In the opening scene of the French police procedural, Elle L’Adore, divorced mother of two, Muriel Bayen (Sandrine Kiberlain) demonstrates her facility for lying. She tells her teenage children, more interested in a mobile phone than their mother, that a man mistook him her for someone else. Muriel carried on the deception without correcting the man. When he asked about her partner, she replied he was dead. The man, according to Muriel, was in a state of shock. ‘I must tell Catherine,’ he exclaims. ‘Who’s Catherine?’ asks her partially interested daughter. ‘I don’t know?’ Later on, Muriel will tell the story of Klaus Barbie’s daughter turning up in her beauty salon to have her legs waxed. Reality or imagination - undoubtedly the latter!
Muriel is what some people call a ‘super fan’. I don’t know who ‘some people’ are, but we’ll let that pass. A ‘super fan’ is an individual who feels a deep personal connection to another individual, someone in the arts, usually a performer whose ‘act’ is to affect an intimacy, and who follows that individual to every concert, film premiere or public event as is possible without a restraining order. The object of Muriel’s adoration is pop idol Vincent Lacroix (Laurent Lafitte from the Comedie Française) who has been crooning for 20 years. Muriel has written to Vincent some deep stuff, including a letter about the death of her sister. (We don’t know if Muriel had a sister.) It is clear Vincent has met a need that pushed Muriel away from her husband. When your wife fills her apartment with pictures of Vincent - when they are even on her locker at the beauty salon – it is hard to compete.
We never hear Vincent perform, or any of his records, which works in the film’s favour – how can we judge him? We can only assess him on his actions, which is to say that his indifference to his partner of four years, Julie (Lou Lesage) drives her to violent rage. She bangs her head on one of his awards, fortunately not one of the important ones, and dies. Vincent’s response is not to phone the police – he has a new record out, but to wrap the body up in a rug. Then he decides to make the day of his ‘super fan’ by calling on her apartment in person, where she lives alone - her father has custody of the children, unsurprising given her obsession, but undoubtedly a quirk of French law.
Vincent’s plan is for Muriel to drive with Julie’s body in the trunk to Switzerland, drop the ‘package’ off to his sister so she can arrange for the body can be incinerated. We see an ‘enactment’ of the journey. But can Muriel execute the plan? Are border guards so casual as to not check her reason for travel?

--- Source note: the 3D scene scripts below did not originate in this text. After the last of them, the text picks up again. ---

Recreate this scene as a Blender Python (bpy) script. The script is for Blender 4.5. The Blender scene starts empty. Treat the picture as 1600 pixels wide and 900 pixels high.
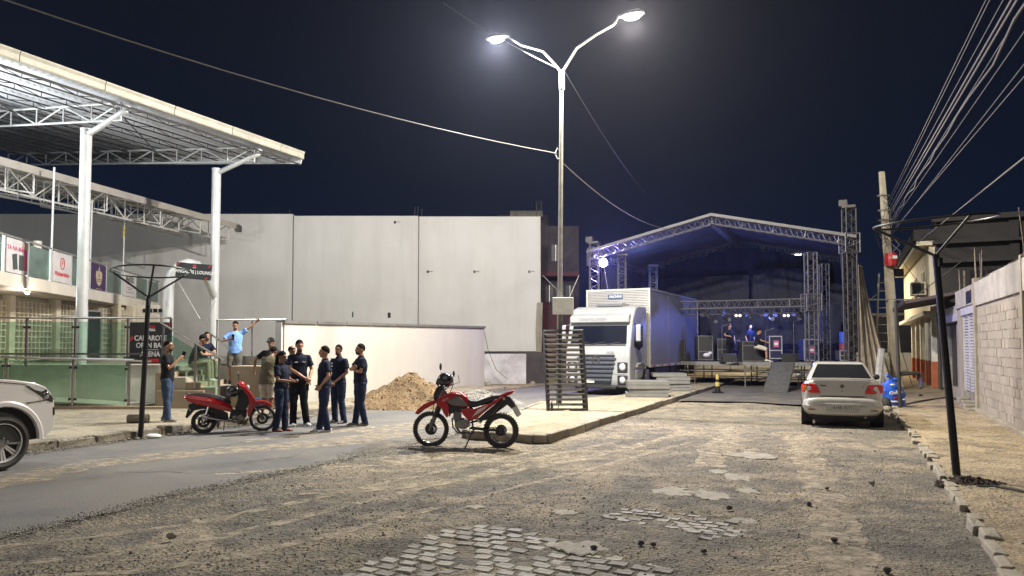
import bpy, bmesh, math, random
from math import sin, cos, pi, radians, sqrt, atan2
from mathutils import Vector, Matrix, noise
random.seed(7)
scene = bpy.context.scene
COL = scene.collection
# ------------------------------------------------------------ camera
F = 1150.0
cam = bpy.data.cameras.new('camera'); camo = bpy.data.objects.new('camera', cam); COL.objects.link(camo)
cam.sensor_width = 36.0; cam.lens = F / 1600 * 36
PITCH = radians(2.5)
cam.shift_y = (90 - F * math.tan(PITCH)) / 1600
CAM = Vector((0, 0, 1.8))
camo.location = CAM; camo.rotation_euler = (pi / 2 + PITCH, 0, 0)
cam.clip_start = 0.05; cam.clip_end = 2000
scene.camera = camo
scene.render.resolution_x = 1024; scene.render.resolution_y = 576
# ------------------------------------------------------------ night sky
world = bpy.data.worlds.new('World'); scene.world = world; world.use_nodes = True
wn = world.node_tree; wn.nodes.clear()
wo = wn.nodes.new('ShaderNodeOutputWorld'); bg = wn.nodes.new('ShaderNodeBackground')
wt = wn.nodes.new('ShaderNodeTexCoord'); ws = wn.nodes.new('ShaderNodeSeparateXYZ'); wr = wn.nodes.new('ShaderNodeValToRGB')
wn.links.new(wt.outputs['Generated'], ws.inputs[0]); wn.links.new(ws.outputs['Z'], wr.inputs[0])
wr.color_ramp.elements[0].position = 0.0; wr.color_ramp.elements[0].color = (.0050, .0108, .0300, 1)
wr.color_ramp.elements[1].position = 0.55; wr.color_ramp.elements[1].color = (.0046, .0056, .0095, 1)
e = wr.color_ramp.elements.new(.22); e.color = (.0040, .0074, .0180, 1)
wn.links.new(wr.outputs[0], bg.inputs['Color']); bg.inputs['Strength'].default_value = 1.0
wn.links.new(bg.outputs[0], wo.inputs[0])
# soft fill sun added to stand in for the town's glow
sun = bpy.data.lights.new('fill_sun', 'SUN'); sun.energy = 0.62; sun.angle = radians(60); sun.color = (1.0, .95, .88)
suno = bpy.data.objects.new('fill_sun', sun); COL.objects.link(suno)
suno.rotation_euler = (radians(48), 0, radians(-14))
vs = scene.view_settings; vs.view_transform = 'Standard'; vs.look = 'None'; vs.exposure = 0.0; vs.gamma = 1.0
scene.cycles.max_bounces = 7; scene.cycles.diffuse_bounces = 4; scene.cycles.transparent_max_bounces = 16
scene.cycles.sample_clamp_indirect = 4.0; scene.cycles.caustics_reflective = False; scene.cycles.caustics_refractive = False

# ------------------------------------------------------------ frames
TH = radians(24.6)
NX, NY = cos(TH), -sin(TH)     # across the street, to the right
UX, UY = sin(TH), cos(TH)      # along the street, away
def S(s, t, z=0.0): return Vector((s * NX + t * UX, s * NY + t * UY, z))
RZ = -TH
def G(px, py, z=0.0):          # where a line of sight meets height z
    d = (1.8 - z) * F / (py - 540.0)
    return Vector(((px - 800) / F * d, d, z))
def W(px, py, d): return Vector(((px - 800) / F * d, d, 1.8 + (540 - py) / F * d))
def AX(px, d): return (px - 800) / F * d

# ------------------------------------------------------------ materials
MATS = {}
def hexc(r, g, b): return (r, g, b, 1)
def mat(name, c, rough=.6, metal=0.0, c2=None, sc=6.0, amt=.5, bump=0.0, bsc=60.0, emit=None, es=1.0, spec=.5, coat=0.0, det=6, streak=0.0):
    if name in MATS: return MATS[name]
    m = bpy.data.materials.new(name); m.use_nodes = True; n = m.node_tree.nodes; l = m.node_tree.links
    b = n['Principled BSDF']; b.inputs['Base Color'].default_value = hexc(*c); b.inputs['Roughness'].default_value = rough
    b.inputs['Metallic'].default_value = metal; b.inputs['Specular IOR Level'].default_value = spec
    if coat: b.inputs['Coat Weight'].default_value = coat; b.inputs['Coat Roughness'].default_value = .06
    tc = n.new('ShaderNodeTexCoord')
    if c2 is None: c2 = tuple(x * .82 for x in c)
    nz = n.new('ShaderNodeTexNoise'); nz.inputs['Scale'].default_value = sc; nz.inputs['Detail'].default_value = det; nz.inputs['Roughness'].default_value = .62
    l.new(tc.outputs['Object'], nz.inputs['Vector'])
    rp = n.new('ShaderNodeValToRGB'); rp.color_ramp.elements[0].position = .5 - .3 * amt; rp.color_ramp.elements[1].position = .5 + .3 * amt
    rp.color_ramp.elements[0].color = hexc(*c2); rp.color_ramp.elements[1].color = hexc(*c)
    l.new(nz.outputs['Fac'], rp.inputs[0]); l.new(rp.outputs[0], b.inputs['Base Color'])
    if streak:
        mp = n.new('ShaderNodeMapping'); mp.inputs['Scale'].default_value = (1.1, 1.1, .13); l.new(tc.outputs['Object'], mp.inputs[0])
        n2 = n.new('ShaderNodeTexNoise'); n2.inputs['Scale'].default_value = 1.3; n2.inputs['Detail'].default_value = 8; n2.inputs['Roughness'].default_value = .7; l.new(mp.outputs[0], n2.inputs['Vector'])
        r2 = n.new('ShaderNodeValToRGB'); r2.color_ramp.elements[0].position = .30; r2.color_ramp.elements[1].position = .55; q = 1 - streak; r2.color_ramp.elements[0].color = (q, q, q * .98, 1); l.new(n2.outputs['Fac'], r2.inputs[0])
        mm = n.new('ShaderNodeMix'); mm.data_type = 'RGBA'; mm.blend_type = 'MULTIPLY'; mm.inputs[0].default_value = 1; l.new(rp.outputs[0], mm.inputs[6]); l.new(r2.outputs[0], mm.inputs[7]); l.new(mm.outputs[2], b.inputs['Base Color'])
    if bump:
        nb = n.new('ShaderNodeTexNoise'); nb.inputs['Scale'].default_value = bsc; nb.inputs['Detail'].default_value = 4
        l.new(tc.outputs['Object'], nb.inputs['Vector'])
        bp = n.new('ShaderNodeBump'); bp.inputs['Strength'].default_value = min(1, bump); bp.inputs['Distance'].default_value = .02
        l.new(nb.outputs['Fac'], bp.inputs['Height']); l.new(bp.outputs[0], b.inputs['Normal'])
    if emit: b.inputs['Emission Color'].default_value = hexc(*emit); b.inputs['Emission Strength'].default_value = es
    MATS[name] = m; return m
def glass(name, tint=(.55, .8, .68), refl=.12, rough=.05, dirt=.08, dc=(.5, .6, .52)):
    if name in MATS: return MATS[name]
    m = bpy.data.materials.new(name); m.use_nodes = True; n = m.node_tree.nodes; l = m.node_tree.links; n.clear()
    o = n.new('ShaderNodeOutputMaterial'); t = n.new('ShaderNodeBsdfTransparent'); g = n.new('ShaderNodeBsdfGlossy'); d = n.new('ShaderNodeBsdfDiffuse')
    t.inputs[0].default_value = hexc(*tint); g.inputs['Roughness'].default_value = rough; d.inputs[0].default_value = hexc(*dc)
    fr = n.new('ShaderNodeFresnel'); fr.inputs[0].default_value = 1.5
    mx = n.new('ShaderNodeMixShader'); my = n.new('ShaderNodeMixShader'); nz = n.new('ShaderNodeTexNoise'); nz.inputs['Scale'].default_value = 3; nz.inputs['Detail'].default_value = 5
    mt = n.new('ShaderNodeMath'); mt.operation = 'MULTIPLY'; mt.inputs[1].default_value = dirt * 2
    tc = n.new('ShaderNodeTexCoord'); l.new(tc.outputs['Object'], nz.inputs['Vector']); l.new(nz.outputs['Fac'], mt.inputs[0])
    l.new(mt.outputs[0], my.inputs[0]); l.new(t.outputs[0], my.inputs[1]); l.new(d.outputs[0], my.inputs[2])
    ad = n.new('ShaderNodeMath'); ad.operation = 'ADD'; ad.inputs[1].default_value = refl * .3; ad.use_clamp = True
    l.new(fr.outputs[0], ad.inputs[0]); l.new(ad.outputs[0], mx.inputs[0]); l.new(my.outputs[0], mx.inputs[1]); l.new(g.outputs[0], mx.inputs[2])
    l.new(mx.outputs[0], o.inputs[0]); MATS[name] = m; return m
def emis(name, c, s):
    return mat(name, (.8, .8, .8), .5, emit=c, es=s)

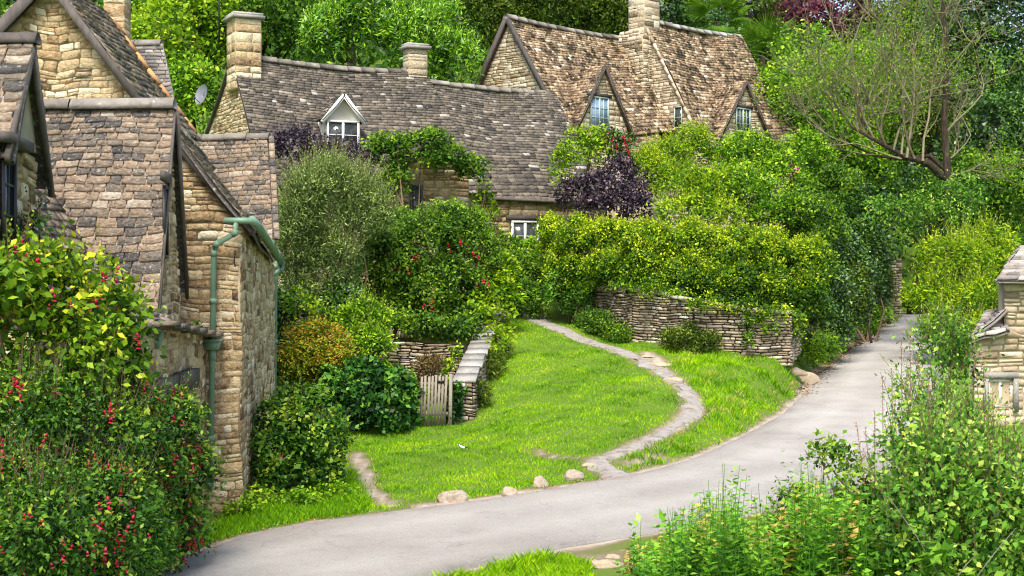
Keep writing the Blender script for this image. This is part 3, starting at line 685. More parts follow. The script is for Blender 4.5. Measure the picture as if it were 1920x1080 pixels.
def dormer(parent, Fm, a0, a1, ac, bf, zb, za, bt, wa0, wa1, wz0, wz1, wz_bot, mt, ms, glass, frame, fascia=M_TIMBER, tile=.24, render=False, nl=2, cols=2, rows=3, ov=.18):
    """gabled dormer: front plane b=bf, eave z=zb at a0,a1 ; apex ac,za ; ridge dies at b=bt"""
    O = Fm(0, bf, 0)
    mb = MB(); plane_poly(mb, O, Fm.r, Z, [(a0, wz_bot), (a1, wz_bot), (a1, zb), (ac, za), (a0, zb)], .3, 0, 10.5)
    if not render: lay(mb, O, Fm.r, Z, [(a0, wz_bot), (a1, wz_bot), (a1, zb), (ac, za), (a0, zb)], [(wa0, wz0, wa1, wz1 + .12)], (.13, .22), (.22, .5), .01, .02, int(a0 * 10) + 3)
    # cheeks
    for a, s in ((a0, 1), (a1, -1)):
        mb.box(Fm(a + (0 if s > 0 else -.2), bt + .1, wz_bot + .2), Fm.r * .2, Fm.f * (bf - bt - .42), Z * (zb - wz_bot - .25), 10.5)
    w = mb.build('dormer', (ms, M_RENDER if render else M_MORTAR), parent)
    w_sl = (za - zb) / (ac - a0)
    e0 = a0 - ov; e1 = a1 + ov; ze = zb - ov * w_sl
    k = (za - ze)
    P0, P1 = Fm(ac, bt, za + .06), Fm(ac, bf + .16, za + .06)
    r1 = MB()
    tiles(r1, P0, P1, Fm(e0, bf - .12 - (0 if not render else .0) - .25, ze + .06), Fm(e0, bf + .16, ze + .06), tile * .5, tile * .75, tile, .03, 0, .05, 21, deck=.05, wob=.01)
    tiles(r1, P1, P0, Fm(e1, bf + .16, ze + .06), Fm(e1, bf - .37, ze + .06), tile * .5, tile * .75, tile, .03, 0, .05, 22, deck=.05, wob=.01)
    r1.build('dormer_roof', mt, w)
    f = MB()
    beam(f, Fm(ac, bf + .13, za + .02), Fm(e0, bf + .13, ze + .02), .05, .13, Fm.f, .2); beam(f, Fm(ac, bf + .132, za + .02), Fm(e1, bf + .132, ze + .02), .05, .13, Fm.f, .25)
    f.build('bargeboard', fascia, w)
    fo, g = window(w, Fm(wa0, bf + .01, wz0), Fm.r, Z, wa1 - wa0, wz1 - wz0, cols, rows, frame, fw=.06, split=nl, proud=.045)
    g.build('pane', glass, w)
    if not render:
        l = MB(); l.box(Fm(wa0 - .15, bf + .004, wz1), Fm.r * (wa1 - wa0 + .3), Fm.f * .06, Z * .12, .2); l.build('lintel', M_TIMBER, w)
    return w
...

Réalisatrice (director) Jeanne Herry’s film grabs us from the moment Julie’s head makes a fatal connection. (Before then, I thought I might be watching a romantic comedy.) We wonder how this will play out. What happened before Muriel visited her mother? What happened afterwards? Is Muriel lying when she tells Vincent the next day that she crossed the border? Will Vincent’s theft of a mobile phone from a local cafe – he uses it to phone Muriel – come back to haunt him? Will Muriel be prosecuted as an accessory to murder even though the death was an accident?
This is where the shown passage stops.